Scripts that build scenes
◆ ◆ ◆

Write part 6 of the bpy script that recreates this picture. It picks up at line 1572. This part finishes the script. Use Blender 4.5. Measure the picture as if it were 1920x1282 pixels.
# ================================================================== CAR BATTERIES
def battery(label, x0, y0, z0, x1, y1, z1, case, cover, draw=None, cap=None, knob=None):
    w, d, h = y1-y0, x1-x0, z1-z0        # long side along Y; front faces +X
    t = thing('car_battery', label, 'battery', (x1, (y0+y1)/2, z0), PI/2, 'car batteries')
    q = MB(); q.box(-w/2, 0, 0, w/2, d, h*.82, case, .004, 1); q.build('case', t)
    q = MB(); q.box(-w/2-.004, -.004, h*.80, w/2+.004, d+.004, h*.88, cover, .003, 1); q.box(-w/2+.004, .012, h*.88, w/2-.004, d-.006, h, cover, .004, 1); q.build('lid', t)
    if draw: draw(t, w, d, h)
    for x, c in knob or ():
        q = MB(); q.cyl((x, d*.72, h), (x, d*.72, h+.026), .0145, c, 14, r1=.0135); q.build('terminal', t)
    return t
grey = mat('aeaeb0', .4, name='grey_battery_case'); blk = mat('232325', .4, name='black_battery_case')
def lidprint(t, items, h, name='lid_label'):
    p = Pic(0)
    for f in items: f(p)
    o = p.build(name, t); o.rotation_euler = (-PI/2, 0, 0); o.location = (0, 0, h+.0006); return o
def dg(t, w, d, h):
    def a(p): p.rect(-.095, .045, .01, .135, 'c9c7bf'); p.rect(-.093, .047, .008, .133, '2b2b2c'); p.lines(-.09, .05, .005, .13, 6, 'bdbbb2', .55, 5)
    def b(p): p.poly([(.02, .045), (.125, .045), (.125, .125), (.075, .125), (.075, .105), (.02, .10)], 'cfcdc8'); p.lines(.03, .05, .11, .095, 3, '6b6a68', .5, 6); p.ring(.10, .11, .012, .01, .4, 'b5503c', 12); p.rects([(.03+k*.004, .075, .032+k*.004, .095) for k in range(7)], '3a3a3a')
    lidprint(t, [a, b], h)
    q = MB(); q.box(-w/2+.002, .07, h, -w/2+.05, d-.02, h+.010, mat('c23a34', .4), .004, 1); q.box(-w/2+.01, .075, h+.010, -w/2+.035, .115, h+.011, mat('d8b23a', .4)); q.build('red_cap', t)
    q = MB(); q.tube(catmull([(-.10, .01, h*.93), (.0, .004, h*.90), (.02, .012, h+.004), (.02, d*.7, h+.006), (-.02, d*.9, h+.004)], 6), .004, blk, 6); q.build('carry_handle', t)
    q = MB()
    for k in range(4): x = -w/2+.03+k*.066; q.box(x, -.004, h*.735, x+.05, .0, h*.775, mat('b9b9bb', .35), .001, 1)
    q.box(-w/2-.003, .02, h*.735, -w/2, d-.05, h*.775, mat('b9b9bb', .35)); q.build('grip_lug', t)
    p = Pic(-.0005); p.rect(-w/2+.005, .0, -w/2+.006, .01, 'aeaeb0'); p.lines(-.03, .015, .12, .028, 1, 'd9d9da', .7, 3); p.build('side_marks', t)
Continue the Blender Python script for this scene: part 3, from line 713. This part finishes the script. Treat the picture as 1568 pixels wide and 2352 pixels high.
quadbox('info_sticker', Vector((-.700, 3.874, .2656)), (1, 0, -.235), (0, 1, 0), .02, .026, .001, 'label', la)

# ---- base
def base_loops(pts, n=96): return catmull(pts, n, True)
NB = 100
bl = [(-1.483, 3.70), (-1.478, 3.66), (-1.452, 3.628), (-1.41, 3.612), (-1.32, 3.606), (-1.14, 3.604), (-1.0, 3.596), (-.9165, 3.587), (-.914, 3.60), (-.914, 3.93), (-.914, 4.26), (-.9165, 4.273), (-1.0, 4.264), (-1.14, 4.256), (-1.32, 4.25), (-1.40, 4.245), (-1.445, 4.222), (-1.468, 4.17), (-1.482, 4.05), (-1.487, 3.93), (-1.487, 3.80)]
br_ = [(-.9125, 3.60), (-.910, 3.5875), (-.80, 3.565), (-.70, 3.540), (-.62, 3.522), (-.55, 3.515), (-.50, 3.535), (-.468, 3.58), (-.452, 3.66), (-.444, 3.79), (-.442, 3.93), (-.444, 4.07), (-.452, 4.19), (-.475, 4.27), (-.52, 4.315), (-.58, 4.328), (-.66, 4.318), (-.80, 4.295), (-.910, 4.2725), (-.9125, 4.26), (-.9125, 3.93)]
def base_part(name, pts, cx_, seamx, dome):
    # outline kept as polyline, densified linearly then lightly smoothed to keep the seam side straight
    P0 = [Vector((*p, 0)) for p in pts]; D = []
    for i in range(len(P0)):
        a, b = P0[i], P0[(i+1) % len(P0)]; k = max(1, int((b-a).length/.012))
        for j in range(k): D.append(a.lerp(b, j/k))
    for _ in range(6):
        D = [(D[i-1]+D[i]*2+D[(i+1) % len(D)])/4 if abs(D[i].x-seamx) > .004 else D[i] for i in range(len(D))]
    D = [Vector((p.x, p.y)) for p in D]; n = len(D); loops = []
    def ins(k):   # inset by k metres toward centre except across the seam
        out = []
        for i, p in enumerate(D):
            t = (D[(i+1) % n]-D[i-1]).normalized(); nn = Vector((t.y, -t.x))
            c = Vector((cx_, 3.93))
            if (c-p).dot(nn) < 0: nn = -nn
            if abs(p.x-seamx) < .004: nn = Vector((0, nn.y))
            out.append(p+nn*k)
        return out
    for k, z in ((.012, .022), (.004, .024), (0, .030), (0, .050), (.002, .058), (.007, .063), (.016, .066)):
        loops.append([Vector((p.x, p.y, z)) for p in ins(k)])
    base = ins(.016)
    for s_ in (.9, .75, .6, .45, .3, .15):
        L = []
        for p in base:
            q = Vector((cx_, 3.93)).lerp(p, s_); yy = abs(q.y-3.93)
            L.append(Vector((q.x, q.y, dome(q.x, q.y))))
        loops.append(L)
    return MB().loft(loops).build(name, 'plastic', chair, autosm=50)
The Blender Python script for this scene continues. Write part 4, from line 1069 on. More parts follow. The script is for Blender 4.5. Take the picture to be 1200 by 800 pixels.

◆ ◆ ◆

WRITTEN EXERCISE:
Write each line above out exactly.

RESULT:
Write part 6 of the bpy script that recreates this picture. It picks up at line 1572. This part finishes the script. Use Blender 4.5. Measure the picture as if it were 1920x1282 pixels.
# ================================================================== CAR BATTERIES
def battery(label, x0, y0, z0, x1, y1, z1, case, cover, draw=None, cap=None, knob=None):
    w, d, h = y1-y0, x1-x0, z1-z0        # long side along Y; front faces +X
    t = thing('car_battery', label, 'battery', (x1, (y0+y1)/2, z0), PI/2, 'car batteries')
    q = MB(); q.box(-w/2, 0, 0, w/2, d, h*.82, case, .004, 1); q.build('case', t)
    q = MB(); q.box(-w/2-.004, -.004, h*.80, w/2+.004, d+.004, h*.88, cover, .003, 1); q.box(-w/2+.004, .012, h*.88, w/2-.004, d-.006, h, cover, .004, 1); q.build('lid', t)
    if draw: draw(t, w, d, h)
    for x, c in knob or ():
        q = MB(); q.cyl((x, d*.72, h), (x, d*.72, h+.026), .0145, c, 14, r1=.0135); q.build('terminal', t)
    return t
grey = mat('aeaeb0', .4, name='grey_battery_case'); blk = mat('232325', .4, name='black_battery_case')
def lidprint(t, items, h, name='lid_label'):
    p = Pic(0)
    for f in items: f(p)
    o = p.build(name, t); o.rotation_euler = (-PI/2, 0, 0); o.location = (0, 0, h+.0006); return o
def dg(t, w, d, h):
    def a(p): p.rect(-.095, .045, .01, .135, 'c9c7bf'); p.rect(-.093, .047, .008, .133, '2b2b2c'); p.lines(-.09, .05, .005, .13, 6, 'bdbbb2', .55, 5)
    def b(p): p.poly([(.02, .045), (.125, .045), (.125, .125), (.075, .125), (.075, .105), (.02, .10)], 'cfcdc8'); p.lines(.03, .05, .11, .095, 3, '6b6a68', .5, 6); p.ring(.10, .11, .012, .01, .4, 'b5503c', 12); p.rects([(.03+k*.004, .075, .032+k*.004, .095) for k in range(7)], '3a3a3a')
    lidprint(t, [a, b], h)
    q = MB(); q.box(-w/2+.002, .07, h, -w/2+.05, d-.02, h+.010, mat('c23a34', .4), .004, 1); q.box(-w/2+.01, .075, h+.010, -w/2+.035, .115, h+.011, mat('d8b23a', .4)); q.build('red_cap', t)
    q = MB(); q.tube(catmull([(-.10, .01, h*.93), (.0, .004, h*.90), (.02, .012, h+.004), (.02, d*.7, h+.006), (-.02, d*.9, h+.004)], 6), .004, blk, 6); q.build('carry_handle', t)
    q = MB()
    for k in range(4): x = -w/2+.03+k*.066; q.box(x, -.004, h*.735, x+.05, .0, h*.775, mat('b9b9bb', .35), .001, 1)
    q.box(-w/2-.003, .02, h*.735, -w/2, d-.05, h*.775, mat('b9b9bb', .35)); q.build('grip_lug', t)
    p = Pic(-.0005); p.rect(-w/2+.005, .0, -w/2+.006, .01, 'aeaeb0'); p.lines(-.03, .015, .12, .028, 1, 'd9d9da', .7, 3); p.build('side_marks', t)
Continue the Blender Python script for this scene: part 3, from line 713. This part finishes the script. Treat the picture as 1568 pixels wide and 2352 pixels high.
quadbox('info_sticker', Vector((-.700, 3.874, .2656)), (1, 0, -.235), (0, 1, 0), .02, .026, .001, 'label', la)

# ---- base
def base_loops(pts, n=96): return catmull(pts, n, True)
NB = 100
bl = [(-1.483, 3.70), (-1.478, 3.66), (-1.452, 3.628), (-1.41, 3.612), (-1.32, 3.606), (-1.14, 3.604), (-1.0, 3.596), (-.9165, 3.587), (-.914, 3.60), (-.914, 3.93), (-.914, 4.26), (-.9165, 4.273), (-1.0, 4.264), (-1.14, 4.256), (-1.32, 4.25), (-1.40, 4.245), (-1.445, 4.222), (-1.468, 4.17), (-1.482, 4.05), (-1.487, 3.93), (-1.487, 3.80)]
br_ = [(-.9125, 3.60), (-.910, 3.5875), (-.80, 3.565), (-.70, 3.540), (-.62, 3.522), (-.55, 3.515), (-.50, 3.535), (-.468, 3.58), (-.452, 3.66), (-.444, 3.79), (-.442, 3.93), (-.444, 4.07), (-.452, 4.19), (-.475, 4.27), (-.52, 4.315), (-.58, 4.328), (-.66, 4.318), (-.80, 4.295), (-.910, 4.2725), (-.9125, 4.26), (-.9125, 3.93)]
def base_part(name, pts, cx_, seamx, dome):
    # outline kept as polyline, densified linearly then lightly smoothed to keep the seam side straight
    P0 = [Vector((*p, 0)) for p in pts]; D = []
    for i in range(len(P0)):
        a, b = P0[i], P0[(i+1) % len(P0)]; k = max(1, int((b-a).length/.012))
        for j in range(k): D.append(a.lerp(b, j/k))
    for _ in range(6):
        D = [(D[i-1]+D[i]*2+D[(i+1) % len(D)])/4 if abs(D[i].x-seamx) > .004 else D[i] for i in range(len(D))]
    D = [Vector((p.x, p.y)) for p in D]; n = len(D); loops = []
    def ins(k):   # inset by k metres toward centre except across the seam
        out = []
        for i, p in enumerate(D):
            t = (D[(i+1) % n]-D[i-1]).normalized(); nn = Vector((t.y, -t.x))
            c = Vector((cx_, 3.93))
            if (c-p).dot(nn) < 0: nn = -nn
            if abs(p.x-seamx) < .004: nn = Vector((0, nn.y))
            out.append(p+nn*k)
        return out
    for k, z in ((.012, .022), (.004, .024), (0, .030), (0, .050), (.002, .058), (.007, .063), (.016, .066)):
        loops.append([Vector((p.x, p.y, z)) for p in ins(k)])
    base = ins(.016)
    for s_ in (.9, .75, .6, .45, .3, .15):
        L = []
        for p in base:
            q = Vector((cx_, 3.93)).lerp(p, s_); yy = abs(q.y-3.93)
            L.append(Vector((q.x, q.y, dome(q.x, q.y))))
        loops.append(L)
    return MB().loft(loops).build(name, 'plastic', chair, autosm=50)
The Blender Python script for this scene continues. Write part 4, from line 1069 on. More parts follow. The script is for Blender 4.5. Take the picture to be 1200 by 800 pixels.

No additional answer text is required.